トヨタ自動車が、2009年3月期の連結決算(米国会計基準)で営業赤字に転落する見通しになった。営業損益は、従来予想の6000億円の黒字から、1500億円の赤字に陥る見込みだ。トヨタの営業赤字は、記録が残っている1941年3月期(当時は単独・半期決算)以来初めてで、事実上、初の赤字決算という異例な事態になる。
(from"J-CAST")
[内部留保合計額が倍増]
大量の人員削減を進めるトヨタ自動車キヤノンなど日本を代表する大手製造業16社で、利益から配当金などを引いた2008年9月末の内部留保合計額が、景気回復前の02年3月期末から倍増し空前の約33兆6000億円に達した。

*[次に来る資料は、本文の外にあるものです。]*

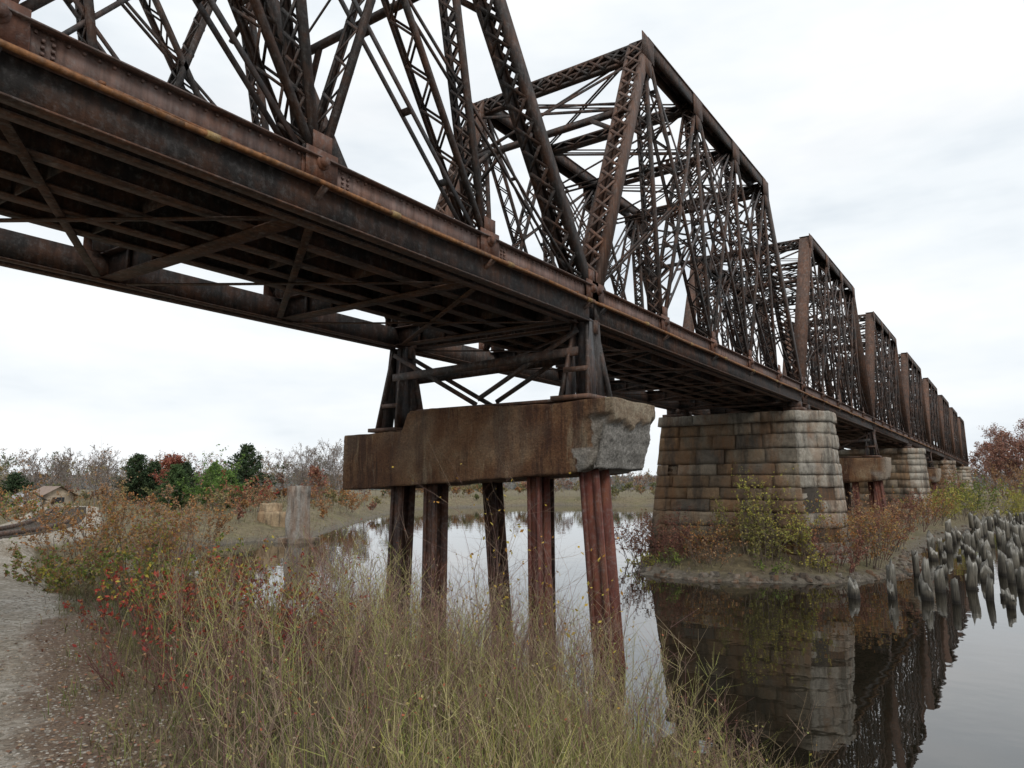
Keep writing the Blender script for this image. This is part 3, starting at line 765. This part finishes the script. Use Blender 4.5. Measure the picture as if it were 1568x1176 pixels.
HAZE=[(.24,.205,.185),(.19,.16,.145),(.28,.245,.22)]
mt=MB();ml=MB();cnt=0
for _ in range(2000):
    q=rng.uniform(-1.05,.66)
    d=rng.uniform(68,130) if q<-.15 else rng.uniform(100,180)
    x,y=pos(q*d,d)
    if sd(np.array([x]),np.array([y]))[0]<1.5: continue
    if abs(x+7.7)<6: continue
    if q>.62: h=rng.uniform(4,8)
    elif q<-.2: h=rng.uniform(2.6,5.2)*(d/85)
    else: h=rng.uniform(2.4,3.6)*(d/110)
    pal=[TAN+HAZE,[(.24,.14,.10),(.28,.16,.12)],[(.26,.22,.11),(.30,.24,.12)],[(.09,.12,.05)]][rng.choice(4,p=[.40,.25,.22,.13])]
    tree_into(mt,ml,x,y,h,pal,int(90+rng.random()*160),.10,HAZE,dens=.62,minr=.015,spread=.42,rt=.010)
    cnt+=1
    if cnt>380:break
e=empty('distant_treeline');mt.build('branches',TWIG,e);ml.build('leaves',LEAF,e)
mt=MB();ml=MB();cnt=0
for _ in range(3000):
    q=rng.uniform(-.85,.3)
    d=rng.uniform(28,75) if q<-.18 else rng.uniform(88,130)
    x,y=pos(q*d,d);s_=sd(np.array([x]),np.array([y]))[0]
    if s_<.6 or (abs(x+7.7)<6) or pathm(np.array([x]),np.array([y]))[0]>.1: continue
    h=rng.uniform(.6,1.4)*(.7+d/140)
    pal=[TAN,[(.26,.13,.09),(.32,.16,.10)],[(.30,.26,.12),(.26,.22,.10)],ORG,[(.14,.16,.06),(.19,.19,.08)]][rng.integers(0,5)]
    tree_into(mt,ml,x,y,h,pal,int(170+rng.random()*160),.03+.0007*d,HAZE+BARK,dens=.55,minr=.006+.0001*d,spread=.6,rt=.010)
    cnt+=1
    if cnt>240:break
e=empty('riverbank_brush');mt.build('branches',TWIG,e);ml.build('leaves',LEAF,e)
mt=MB();ml=MB()
n=4500;d=rng.uniform(190,420,n);q=rng.uniform(-1.1,1.1,n);X,Y=pos(q*d,d);Z=gh(X,Y)
hh=rng.uniform(1.5,4.5,n)*(1+.4*wob(X,Y,.02));tubes(mt,np.stack([X,Y,Z],1),np.stack([X,Y,Z+hh],1),.10,.04,pick([(.24,.23,.23)],n))
for k_ in range(16):
    P=np.stack([X+rng.normal(size=n)*1.6,Y+rng.normal(size=n)*1.6,Z+hh*rng.uniform(.1,1.0,n)],1);leaves(ml,P,.65,pick([(.22,.22,.225),(.24,.225,.21),(.18,.20,.19),(.25,.22,.20)],n,.15),.7)
e=empty('distant_woods');mt.build('trunks',TWIG,e);ml.build('crowns',LEAF,e)

def tree(name,px,d,h,pal,nl,ls,tw=HAZE,**k):
    x,y=pos((px-784)/1105*d,d);mt=MB();ml=MB();tree_into(mt,ml,x,y,h,pal,nl,ls,tw,**k)
    e=empty(name);mt.build('trunk_and_limbs',TWIG,e)
    if nl: ml.build('crown',LEAF,e)
for px,d,h in((500,72,5.6),(515,76,5.6),(480,70,5.0),(452,68,5.2),(540,85,4.6),(425,74,5.0),(590,95,4.6),(110,62,4.6),(75,60,4.4),(150,56,4.4),(470,66,4.8),(525,72,5.0),(55,58,4),(170,60,4.4)):
    tree('bare_tree',px,d,h,TAN,60,.05,dens=1.3,minr=.014,spread=.4,rt=.012)
tree('red_maple_tree',262,62,4.2,[(.30,.10,.07),(.26,.07,.055),(.36,.16,.09)],2600,.09,dens=1.1)
tree('red_maple_tree',490,60,3.2,[(.28,.11,.08),(.30,.17,.10)],1400,.08,dens=1.1)
for px,d,h in((1545,118,10.5),(1510,125,8.5),(1575,112,11),(1600,115,11),(1530,100,6.5),(1562,98,7),(1590,95,7),(1640,100,10),(1520,112,8),(1550,105,9)):
    tree('autumn_tree',px,d,h,[(.28,.13,.10),(.24,.12,.09),(.32,.18,.12)],2300,.12,tw=[(.20,.15,.13),(.16,.12,.11)],dens=1.3,minr=.018,spread=.4,rt=.012)
def pine(px,d,h,w,cols):
    x,y=pos((px-784)/1105*d,d);z=gz(x,y)-.05
    e=empty('pine_tree');mb=MB();tubes(mb,[(x,y,z)],[(x,y,z+h*.97)],.03*h,.006*h,V(.09,.065,.05),k=8)
    ml=MB();P0=[];P1=[];LP=[];n=95
    for i in range(n):
        t=.05+.93*(i/n);a=i*2.4+rng.normal()*.4;prof=min(1,(1-t)**.8*1.2+.08)*(1 if t>.2 else .8)
        ln=w*.5*prof*rng.uniform(.65,1.15);el=.15+.45*t
        b=np.array([x,y,z+h*t]);dr=np.array([math.cos(a)*math.cos(el),math.sin(a)*math.cos(el),math.sin(el)])
        en=b+dr*ln;P0.append(b);P1.append(en)
        k_=int(75*prof+20);tt=rng.uniform(.2,1.03,k_)[:,None];LP.append(b+(en-b)*tt+rng.normal(size=(k_,3))*h*.024*np.array([1,1,.7]))
    tubes(mb,P0,P1,.008*h,.003*h,V(.09,.065,.05));mb.build('trunk_and_limbs',TWIG,e)
    LP=np.concatenate(LP);leaves(ml,LP,.017*h+.03,pick(cols,len(LP),.4),.5);ml.build('needles',LEAF,e)
PG=[(.045,.075,.035),(.06,.095,.045),(.035,.06,.03),(.07,.10,.04)]
pine(378,62,5.0,4.8,PG);pine(212,64,4.3,4.4,PG);pine(238,64,3.7,3.3,PG);pine(286,62,3.5,3.2,PG);pine(330,54,3.2,2.6,[(.08,.14,.05),(.10,.16,.06)]);pine(28,56,2.5,3.0,PG);pine(352,50,2.6,2.2,[(.10,.18,.045),(.08,.14,.04)]);pine(272,46,2.9,2.6,[(.07,.12,.045),(.09,.14,.05)])

# ---------------------------------------------------------------- ruins on left bank
def rough_block(mb,c,s,col_,seed,n=8,amp=.05,taper=.9):
    vid={};vs=[]
    def vert(i,j,k_):
        if (i,j,k_) in vid:return vid[(i,j,k_)]
        f=np.array([i,j,k_])/n-.5;t=1-(1-taper)*(f[2]+.5)
        p=np.array([c[0]+f[0]*s[0]*t,c[1]+f[1]*s[1]*t,c[2]+(f[2]+.5)*s[2]])
        p+=amp*np.array([math.sin(p[2]*5+seed+p[1]*3),math.sin(p[0]*6+p[2]*4+seed),.6*math.sin(p[0]*5+p[1]*7+seed)])+rng.normal(size=3)*amp*.25
        vid[(i,j,k_)]=len(vs);vs.append(p);return vid[(i,j,k_)]
    fs=[]
    for a in range(n):
        for b in range(n):
            fs+=[[vert(a,b,n),vert(a+1,b,n),vert(a+1,b+1,n),vert(a,b+1,n)],[vert(a,0,b),vert(a+1,0,b),vert(a+1,0,b+1),vert(a,0,b+1)],[vert(a,n,b),vert(a,n,b+1),vert(a+1,n,b+1),vert(a+1,n,b)],[vert(0,a,b),vert(0,a,b+1),vert(0,a+1,b+1),vert(0,a+1,b)],[vert(n,a,b),vert(n,a+1,b),vert(n,a+1,b+1),vert(n,a,b+1)]]
    mb.add(vs,fs,np.array(col_))
x,y=pos((460-784)/1105*35,35);mb=MB();rough_block(mb,(x,y,WL-.35),(1.7,1.5,.55),(.24,.21,.17),1);rough_block(mb,(x,y,WL+.15),(.85,.8,2.5),(.40,.37,.33),2,taper=.9,amp=.025)
mb.build('ruined_concrete_pier',STONE)
x,y=pos((424-784)/1105*40,40);mb=MB();rough_block(mb,(x,y,WL),(1.5,1.2,1.25),(.46,.34,.21),3,taper=.9,amp=.03);rough_block(mb,(x-.3,y,WL+1.2),(.8,1.0,.5),(.48,.36,.23),4,taper=.9,amp=.03);mb.build('ruined_sandstone_abutment',STONE)

mb=MB()
for i in range(len(RIV)-1):
    a,b=RIV[i],RIV[i+1]
    if not(-15<a[0]<0 and 19<a[1]<45): continue
    ln=np.linalg.norm(b-a)
    for _ in range(int(ln*(26 if a[1]<28 else 5))):
        t=rng.random();p=a+(b-a)*t+rng.normal(size=2)*.3
        s_=rng.uniform(.03,.13)*rng.uniform(.6,1.1);rough_block(mb,(p[0],p[1],gz(p[0],p[1])-.04),(s_*1.9,s_*1.4,s_),np.array((.26,.225,.185))*rng.uniform(.4,1.2),rng.random()*9,n=2,amp=s_*.14,taper=.7)
mb.build('shore_stones',STONE)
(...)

(2008年12月)と共同通信社の集計で明らかになった。
[解雇の中止・撤回と雇用維持を要請]
共産党の志位委員長が24日午前、党本部でトヨタ自動車の古橋衛専務ら同社幹部と会談し、「トヨタの社会的責任は重い。巨額の内部留保や配当を行っており、大量解雇する合理的理由はない」として解雇の中止・撤回と雇用維持を要請した。
(from朝日新聞2008年12月24日)
[続々後に続く大量解雇]
◎懐に金をがっぽり隠しておきながら、トヨタが率先して大量解雇の引き金を引いたので、他の企業も、トヨタがやるんだから、「うちもうちも」と続々後に続く企業が現れ始めた。
[企業の志(社会的責任感・使命感)の低さ加減]
内部留保合計額が、02年3月期末から倍増し約33兆6000億円に達したのだから、企業は、目先のことだけで動くべきではないだろう。今回の行動(派遣社員の大量解雇)は、私たち消費者に生産者の志(社会的責任感・使命感)の余りの低さ加減を知ってしまった。
[大企業は社会的信用を失墜]
◎つまり、派遣切りなどによって、それらの大企業は社会的信用を失墜させてしまったといってもよい。そのような思いからは、企業の心地よいCMが、うつろに聞こえる、見える。
[個人主義的意識から支え合いの協業へ]
◎また、私は自分のブログで、「すべての企業にとって、今までのような、企業自身だけが維持発展するという個人主義的意識から、さまざまな関係先との支え合いの協業、共生、と、手を携えての発展を目指す、企業の社会的責任と、社会的使命を意識して、目標を定める時代になっている」とも書いた(from「企業の責任と使命」)。
[社会的使命に基づく行動指針が策定されず]
◎企業は、"BCP"(事業継続計画)は、ある程度策定できたのかもしれないが、不況時においても意識されねばならない社会的責任と、社会的使命に基づく行動指針が全く策定されていなかったことがこれによって、露呈したのではないか。